Unlike the next service mentioned, they legitimately try to take down as much copyrighted content as they can as long as someone reports it. Which means certain playlists can stick around for years to come as long as a party-pooper doesn’t stumble upon it.
TeaTV—a free video-player application usually found on Fire TV Stick, takes pride in still existing while actively protecting itself from being referred to as a pirating app and instead a “host-service.” This action alone is questionable when you open their library and see any movie and or show you could think of. Similar to YouTube, they host added content, pirated content, as a main focus of their app, which allows viewers to have a multitude of options of varying quality resolutions when picking what to watch.
When I had watched Superman (2025) with my dad the weekend after release, neither of us were able to catch the ending due to an emergency. Thus, he presented the app to me when we got home and we were able to finish the movie.
The movie itself, of course, was funky in both audio and visuals. Though we chopped it up to the fact that the movie literally just came out in theaters solely and we had doubted anyone could have gotten a better version than what we got.
The “Big Deal” with Pirating
By now, hopefully the average person has come to realize—is there actually anything wrong with pirating? Whether you view it as morally and/or legally wrong, most people have viewed a pirated version of some type of media without realizing it.
Those YouTube lyric videos from 2016-2019 made by random accounts? Those are technically illegally pirated music, as it uses copyrighted songs for a monetized video that receives its money from the hefty amount of views it usually gains throughout the years. Remember, “technically”, since most artists just ignore them by not striking them as they’re deemed harmless and rarely take action on the creators.
So…why is there suddenly a line drawn for movies and shows? A line drawn not by individual people, but by large and wealthy companies themselves? Companies that choose on a whim whether or not to remove specific content from their own designated services for their content—the internet forever as it’s no longer accessible anywhere else—when it’s decided it’s no longer profitable, while it clearly has people still in favor of it.

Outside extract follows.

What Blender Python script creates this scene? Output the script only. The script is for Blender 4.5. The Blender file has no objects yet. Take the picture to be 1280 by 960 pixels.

The reason becomes agonizingly obvious when streaming services as a whole are estimated to suffer from a cumulative loss of 113 billion dollars from piracy by 2027. From as low as Hulu’s assumed monthly loss of 40 million dollars per month to as high as Netflix’s 192 million dollars per month.
This in turn, is reasonable in their eyes, causing service prices to spike up to prevent such a catastrophe in profits. Yet, it only increases the problem of piracy by tenfold.
Whether or not they do lose the 113 billion dollar loss, corporations most likely won’t learn from what caused it. Not solely from the act of piracy, but the increase of prices and decrease in basic content.
The average person gets into streaming services over cable for the comfort of no ads and to watch specific content at a specific time. Something that lacks to stay prevalent today as services bump up prices to offer a cheaper and crappier version of the same site ridden with ads for a price that would have previously been what the no-ads subscription had been. Let alone what we’ve brought up before—companies on a whim deciding to remove content that was solely on their site, making it “lost media.”
It’s only a waiting game between money-hungry corporations worsening as inflation rises while people only want to watch a specific and niche movie of their choice without dealing with problems streaming services dug for themselves.